Nel 1487 re Ferrante d'Aragona di Napoli, grato a Ludovico il Moro per l'aiuto ricevuto nella lotta contro la congiura dei baroni, gli concesse il principato di Rossano e le contee calabre di Borrello, Longobucco e Rosarno, che venivano ad aggiungersi al ducato di Bari, già in suo possesso dal 1479.[4] Già a partire da allora ne fu altrettanto titolare la di lui moglie, Beatrice d'Este, nipote e figlia adottiva del re, per volontà dell'avo che gliela concedeva in moglie. Alla morte di quest'ultima, nel 1497, Ludovico (ormai duca di Milano) cedette Longobucco insieme all'intero ducato di Bari al loro secondogenito Sforza Francesco, ma questi non ne godette che fino al 1499, poiché a causa dell'imminente invasione francese del ducato di Milano e di una confusa e infruttuosa manovra politica del padre Ludovico, Longobucco con l'intero ducato di Bari fu occupato da Isabella d'Aragona, pur continuando a esserne titolare Francesco.[5]
Il paese rivestì un ruolo molto importante durante il brigantaggio: nativi di Longobucco erano i feroci briganti Palma, Faccione, Santoro, che si faceva chiamare Re Coremme.
Durante il fascismo vennero confinati in questo paese alcuni dignitari etiopi che avevano avuto importanti ruoli nella resistenza al colonialismo fascista.
Lo stemma e il gonfalone del comune sono stati concessi con decreto del presidente della Repubblica del 22 giugno 2005.[6][7]
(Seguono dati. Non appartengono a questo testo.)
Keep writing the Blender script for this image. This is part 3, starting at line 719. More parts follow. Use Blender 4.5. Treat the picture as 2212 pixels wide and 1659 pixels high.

«Stemma partito di rosso e di verde, al tempietto, scalinato di due, con alta cupola tondeggiante, con due colonne laterali ioniche, d'oro, finestrato con finestrella tonda, di argento, chiuso dello stesso. Sotto lo scudo, su lista bifida e svolazzante di rosso, il motto, in lettere maiuscole di argento, Temesen antiquum nomen meum. Ornamenti esteriori da Comune»
(D.P.R. 22.06.2005)
Il gonfalone è un drappo partito di verde e di rosso.
Molti luoghi del centro abitato di Longobucco hanno un'importanza storica di rilievo.
Ha sede a Longobucco nella bella cornice dell'ex convento dei Frati Francescani minori, costituisce un altro concreto passo nel cammino della diffusione della conoscenza del territorio della Sila e della sua popolazione. Il Museo si configura quale vera e propria vetrina che mette in luce le peculiarità dell'area dell'altopiano silano con particolare attenzione a tutte le tematiche connesse all'artigianato locale (la lavorazione dei tessuti, quella dei metalli e l'oreficeria, la lavorazione del legno e della pietra) e la difesa dell'ambiente.
Abitanti censiti[9]
Secondo i dati ISTAT al 31 dicembre 2009 la popolazione straniera residente era di 56 persone. Le nazionalità maggiormente rappresentate in base alla loro percentuale sul totale della popolazione residente erano:
Ogni anno nel mese di settembre si svolge la fiera di Puntadura.
Nel tardo medioevo a Longobucco si sviluppò una attività estrattiva dell'argento, la maggiore del regno di Napoli, che non resse dopo l'arrivo dell'argento dalle Americhe [10]
Le attività più sviluppate sono l'agricoltura, la tessitura dei tappeti, la lavorazione del legno e l'edilizia. Interessanti prospettive sono offerte anche dal turismo naturalistico, per i boschi e le sue montagne incontaminate facenti parte del Parco nazionale della Sila. Fra le lavorazioni artigianali si distinguono la lavorazione del ferro battuto, del legno, della pietra e la fabbricazione di tessuti di lana, cotone e seta, tessuti e ricamati a mano con un ricco repertorio di disegni antichi e moderni.[11][12] Esiste in paese una mostra permanente di tessuti artigianali. Gli anni cinquanta coincisero con uno sviluppo demografico, dovuto anche alla favorevole congiuntura a livello nazionale, rilanciando il paese dal punto di vista economico. Successivamente la popolazione ha subito un consistente flusso migratorio anche a causa di una cattiva gestione della montagna, così che gli abitanti si sono ridotti da oltre 8.000 agli attuali 3.466. Potenziale economico commerciale hanno certe specialità gastronomiche: tra queste spicca il salume denominato sacchetto di Longobucco preparato con carne di zampa del suino nero calabrese.[13]
Buona parte del suo territorio oggi fa parte del Parco nazionale della Sila.